Our days are mostly interstitial. Filled with spaces between meals and work and named activities. It is a place of contemplation, for refining ideas and daydreaming about the connections between bean soup collagen and time. Sadly much our interstitial time is being filled with screens and notifications. Will this encroachment create its own form of pathology? 
 
It would be more tenuous to say that wine has connective tissue. . . and yet, isn’t this what we look for? Wines with flow and pace, ease, something that is playful and supple and long, complex and yet jointed and graceful. Perhaps I’m conflating the adjectives and connective tissue of a tasting note with the qualities of a wine, but more and more this is what I’m seeking. The in between. The gaps. I want more than meat and bones, I want a drink that has spaces for unforced contemplation. 

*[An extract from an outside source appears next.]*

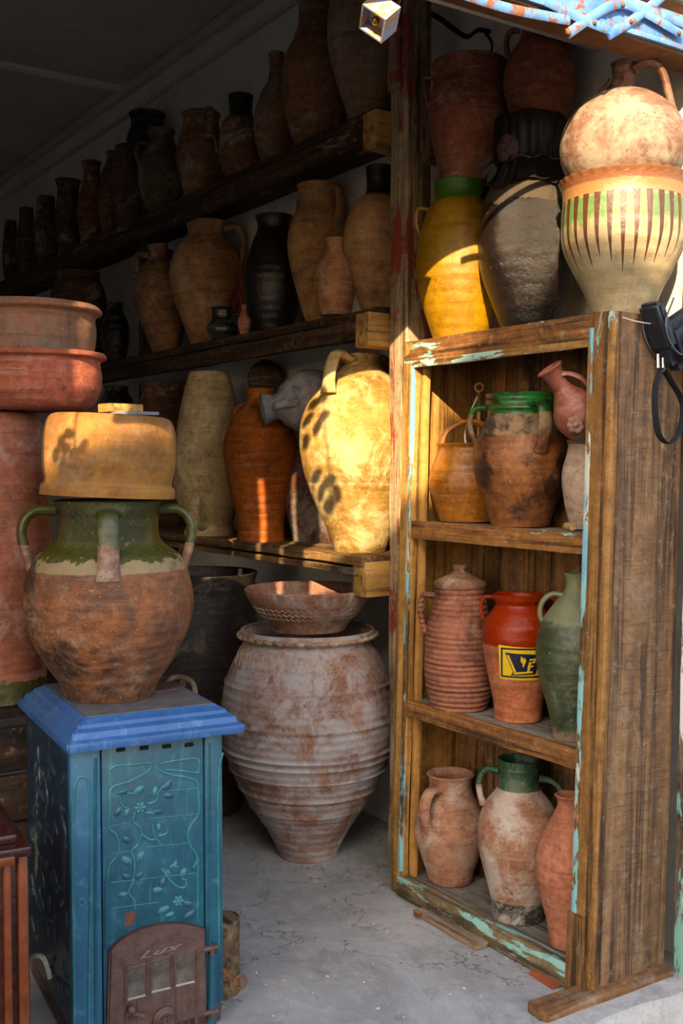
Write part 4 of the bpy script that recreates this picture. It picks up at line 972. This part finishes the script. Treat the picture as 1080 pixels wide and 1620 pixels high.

2024 Elanto Balnarring Chardonnay. Peach and marzipan, a flinty nose mixed with pollen and a freshly washed woollen jumper. There’s a suggestion of bristle, but mostly this is rounded, hefty. It feels a little too stuffed and heavy. Perhaps it’s the oak, maybe it’s the taster. . . 
 
2024 Elanto Balnarring Pinot noir. Mornington Peninsula. I can see the charm, but I wanted something softer and more perfumed. Something loose and ethereal, a wimpy wine?  This is suave and unified, stylish but again hefty; assertiveness with a metal edge.